DIRECTIONS FOR THIS TASK → Give again, word for word, only the lines from the one containing "Keep writing the" through the final line.

[Scene script records]
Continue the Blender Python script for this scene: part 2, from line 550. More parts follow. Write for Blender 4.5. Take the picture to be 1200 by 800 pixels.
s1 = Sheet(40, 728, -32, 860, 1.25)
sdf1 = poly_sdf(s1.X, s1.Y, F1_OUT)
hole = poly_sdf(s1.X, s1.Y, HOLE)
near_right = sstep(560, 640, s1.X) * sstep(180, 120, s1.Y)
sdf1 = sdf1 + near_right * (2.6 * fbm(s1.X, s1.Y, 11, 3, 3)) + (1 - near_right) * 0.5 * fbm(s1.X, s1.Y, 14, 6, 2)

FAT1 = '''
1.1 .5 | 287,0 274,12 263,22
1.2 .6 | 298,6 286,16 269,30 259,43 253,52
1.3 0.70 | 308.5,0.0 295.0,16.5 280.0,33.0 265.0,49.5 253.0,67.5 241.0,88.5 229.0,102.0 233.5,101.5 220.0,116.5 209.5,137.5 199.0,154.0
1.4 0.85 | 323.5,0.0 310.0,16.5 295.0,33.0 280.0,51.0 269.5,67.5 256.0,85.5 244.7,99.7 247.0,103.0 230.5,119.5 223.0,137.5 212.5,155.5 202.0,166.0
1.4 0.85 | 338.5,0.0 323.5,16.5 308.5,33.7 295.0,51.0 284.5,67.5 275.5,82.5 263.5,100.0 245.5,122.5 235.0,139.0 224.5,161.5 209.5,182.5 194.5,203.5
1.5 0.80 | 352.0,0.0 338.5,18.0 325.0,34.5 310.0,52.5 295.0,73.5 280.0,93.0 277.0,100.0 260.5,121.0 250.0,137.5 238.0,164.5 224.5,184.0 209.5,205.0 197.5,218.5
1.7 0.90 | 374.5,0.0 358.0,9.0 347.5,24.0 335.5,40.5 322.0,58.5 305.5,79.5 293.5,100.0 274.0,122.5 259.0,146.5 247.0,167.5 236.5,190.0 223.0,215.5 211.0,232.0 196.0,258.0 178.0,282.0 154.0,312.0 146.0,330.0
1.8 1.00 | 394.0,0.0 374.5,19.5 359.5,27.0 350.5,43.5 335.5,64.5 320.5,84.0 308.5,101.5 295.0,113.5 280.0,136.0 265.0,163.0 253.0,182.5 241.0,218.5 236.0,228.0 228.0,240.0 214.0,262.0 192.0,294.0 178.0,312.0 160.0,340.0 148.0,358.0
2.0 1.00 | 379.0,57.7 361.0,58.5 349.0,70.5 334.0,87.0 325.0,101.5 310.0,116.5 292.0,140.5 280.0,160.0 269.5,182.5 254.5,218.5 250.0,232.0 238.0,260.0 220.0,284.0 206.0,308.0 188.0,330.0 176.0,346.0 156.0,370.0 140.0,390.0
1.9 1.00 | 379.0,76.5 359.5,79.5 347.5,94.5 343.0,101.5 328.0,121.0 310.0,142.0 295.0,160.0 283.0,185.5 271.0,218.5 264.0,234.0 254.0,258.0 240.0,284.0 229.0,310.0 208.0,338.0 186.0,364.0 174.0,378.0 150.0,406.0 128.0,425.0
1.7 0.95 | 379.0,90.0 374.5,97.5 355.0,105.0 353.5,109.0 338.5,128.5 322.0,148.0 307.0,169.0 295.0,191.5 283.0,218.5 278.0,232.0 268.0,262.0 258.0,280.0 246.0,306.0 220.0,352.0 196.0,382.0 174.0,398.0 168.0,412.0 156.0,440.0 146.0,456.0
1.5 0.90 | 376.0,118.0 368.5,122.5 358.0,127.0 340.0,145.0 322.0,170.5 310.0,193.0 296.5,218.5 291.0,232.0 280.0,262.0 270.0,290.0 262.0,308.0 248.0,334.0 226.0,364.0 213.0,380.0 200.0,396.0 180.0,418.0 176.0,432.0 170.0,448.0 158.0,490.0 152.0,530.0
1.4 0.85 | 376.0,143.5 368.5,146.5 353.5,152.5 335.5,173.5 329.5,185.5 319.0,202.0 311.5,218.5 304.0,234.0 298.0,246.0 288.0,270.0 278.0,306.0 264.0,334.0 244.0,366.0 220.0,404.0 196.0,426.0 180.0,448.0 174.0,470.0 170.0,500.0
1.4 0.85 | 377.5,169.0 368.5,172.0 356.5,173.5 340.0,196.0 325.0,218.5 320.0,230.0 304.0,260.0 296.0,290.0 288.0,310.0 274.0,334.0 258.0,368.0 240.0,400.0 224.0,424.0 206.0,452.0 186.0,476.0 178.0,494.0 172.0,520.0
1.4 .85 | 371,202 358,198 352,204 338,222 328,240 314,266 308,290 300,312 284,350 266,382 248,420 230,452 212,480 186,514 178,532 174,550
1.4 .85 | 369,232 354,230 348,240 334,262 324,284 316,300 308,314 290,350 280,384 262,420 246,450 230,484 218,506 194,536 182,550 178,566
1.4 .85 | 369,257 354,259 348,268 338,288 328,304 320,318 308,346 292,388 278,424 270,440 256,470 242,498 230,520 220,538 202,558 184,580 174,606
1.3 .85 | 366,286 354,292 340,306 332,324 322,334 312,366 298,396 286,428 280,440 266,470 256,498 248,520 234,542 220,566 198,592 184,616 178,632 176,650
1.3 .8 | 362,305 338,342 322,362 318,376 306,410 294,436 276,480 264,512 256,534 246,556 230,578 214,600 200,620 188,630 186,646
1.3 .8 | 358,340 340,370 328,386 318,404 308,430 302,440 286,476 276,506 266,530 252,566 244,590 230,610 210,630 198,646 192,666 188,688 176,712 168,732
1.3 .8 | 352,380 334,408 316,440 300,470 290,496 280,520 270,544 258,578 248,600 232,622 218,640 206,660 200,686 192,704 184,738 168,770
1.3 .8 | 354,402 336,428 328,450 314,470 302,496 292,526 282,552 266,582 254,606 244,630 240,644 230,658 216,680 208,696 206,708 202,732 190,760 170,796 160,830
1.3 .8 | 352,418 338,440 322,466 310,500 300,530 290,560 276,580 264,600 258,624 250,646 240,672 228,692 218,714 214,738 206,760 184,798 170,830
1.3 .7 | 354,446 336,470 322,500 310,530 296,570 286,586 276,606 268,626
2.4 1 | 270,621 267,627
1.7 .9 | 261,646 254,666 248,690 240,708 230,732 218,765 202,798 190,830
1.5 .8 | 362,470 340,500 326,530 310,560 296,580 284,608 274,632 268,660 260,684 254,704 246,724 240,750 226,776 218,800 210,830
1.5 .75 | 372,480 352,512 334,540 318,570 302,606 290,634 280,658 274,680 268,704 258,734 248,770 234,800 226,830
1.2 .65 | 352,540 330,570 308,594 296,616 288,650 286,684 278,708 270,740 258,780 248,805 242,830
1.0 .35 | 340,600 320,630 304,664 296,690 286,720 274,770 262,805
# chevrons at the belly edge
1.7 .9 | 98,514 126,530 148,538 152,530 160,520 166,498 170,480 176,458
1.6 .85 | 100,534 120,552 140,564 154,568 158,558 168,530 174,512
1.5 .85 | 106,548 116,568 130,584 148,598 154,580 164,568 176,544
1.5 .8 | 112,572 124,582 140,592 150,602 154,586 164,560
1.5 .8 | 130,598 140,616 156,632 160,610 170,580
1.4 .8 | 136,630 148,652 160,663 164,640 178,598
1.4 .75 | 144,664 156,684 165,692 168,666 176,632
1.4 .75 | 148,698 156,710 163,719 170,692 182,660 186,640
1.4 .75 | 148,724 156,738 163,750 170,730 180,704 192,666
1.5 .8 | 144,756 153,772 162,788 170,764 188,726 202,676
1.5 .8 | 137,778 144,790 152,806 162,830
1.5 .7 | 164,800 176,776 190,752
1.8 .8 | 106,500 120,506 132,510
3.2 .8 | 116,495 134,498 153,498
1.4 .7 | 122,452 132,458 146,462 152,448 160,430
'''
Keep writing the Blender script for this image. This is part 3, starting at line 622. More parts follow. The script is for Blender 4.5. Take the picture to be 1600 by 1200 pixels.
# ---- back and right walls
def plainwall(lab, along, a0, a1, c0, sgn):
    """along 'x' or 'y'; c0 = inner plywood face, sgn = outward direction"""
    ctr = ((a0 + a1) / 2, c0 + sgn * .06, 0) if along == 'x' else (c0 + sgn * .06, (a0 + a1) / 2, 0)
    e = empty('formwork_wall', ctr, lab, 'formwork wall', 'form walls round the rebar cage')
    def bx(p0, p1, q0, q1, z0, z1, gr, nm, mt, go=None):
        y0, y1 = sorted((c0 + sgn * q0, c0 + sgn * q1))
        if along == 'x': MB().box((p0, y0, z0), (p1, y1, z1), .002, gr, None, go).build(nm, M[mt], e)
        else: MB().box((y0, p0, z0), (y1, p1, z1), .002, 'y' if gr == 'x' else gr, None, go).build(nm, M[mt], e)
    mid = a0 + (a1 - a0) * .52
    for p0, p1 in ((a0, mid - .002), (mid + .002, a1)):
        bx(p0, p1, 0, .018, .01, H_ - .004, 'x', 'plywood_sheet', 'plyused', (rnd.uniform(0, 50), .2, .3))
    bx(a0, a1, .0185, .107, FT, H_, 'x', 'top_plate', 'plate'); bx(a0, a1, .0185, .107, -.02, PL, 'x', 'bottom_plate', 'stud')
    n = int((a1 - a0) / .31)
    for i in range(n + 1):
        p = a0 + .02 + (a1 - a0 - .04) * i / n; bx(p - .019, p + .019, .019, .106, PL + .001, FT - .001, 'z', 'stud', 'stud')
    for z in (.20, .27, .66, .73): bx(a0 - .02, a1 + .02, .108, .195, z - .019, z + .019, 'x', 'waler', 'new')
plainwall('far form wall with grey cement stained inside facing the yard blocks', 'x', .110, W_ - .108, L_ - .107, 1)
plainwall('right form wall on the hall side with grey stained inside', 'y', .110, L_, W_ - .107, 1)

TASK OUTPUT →
Keep writing the Blender script for this image. This is part 3, starting at line 622. More parts follow. The script is for Blender 4.5. Take the picture to be 1600 by 1200 pixels.
# ---- back and right walls
def plainwall(lab, along, a0, a1, c0, sgn):
    """along 'x' or 'y'; c0 = inner plywood face, sgn = outward direction"""
    ctr = ((a0 + a1) / 2, c0 + sgn * .06, 0) if along == 'x' else (c0 + sgn * .06, (a0 + a1) / 2, 0)
    e = empty('formwork_wall', ctr, lab, 'formwork wall', 'form walls round the rebar cage')
    def bx(p0, p1, q0, q1, z0, z1, gr, nm, mt, go=None):
        y0, y1 = sorted((c0 + sgn * q0, c0 + sgn * q1))
        if along == 'x': MB().box((p0, y0, z0), (p1, y1, z1), .002, gr, None, go).build(nm, M[mt], e)
        else: MB().box((y0, p0, z0), (y1, p1, z1), .002, 'y' if gr == 'x' else gr, None, go).build(nm, M[mt], e)
    mid = a0 + (a1 - a0) * .52
    for p0, p1 in ((a0, mid - .002), (mid + .002, a1)):
        bx(p0, p1, 0, .018, .01, H_ - .004, 'x', 'plywood_sheet', 'plyused', (rnd.uniform(0, 50), .2, .3))
    bx(a0, a1, .0185, .107, FT, H_, 'x', 'top_plate', 'plate'); bx(a0, a1, .0185, .107, -.02, PL, 'x', 'bottom_plate', 'stud')
    n = int((a1 - a0) / .31)
    for i in range(n + 1):
        p = a0 + .02 + (a1 - a0 - .04) * i / n; bx(p - .019, p + .019, .019, .106, PL + .001, FT - .001, 'z', 'stud', 'stud')
    for z in (.20, .27, .66, .73): bx(a0 - .02, a1 + .02, .108, .195, z - .019, z + .019, 'x', 'waler', 'new')
plainwall('far form wall with grey cement stained inside facing the yard blocks', 'x', .110, W_ - .108, L_ - .107, 1)
plainwall('right form wall on the hall side with grey stained inside', 'y', .110, L_, W_ - .107, 1)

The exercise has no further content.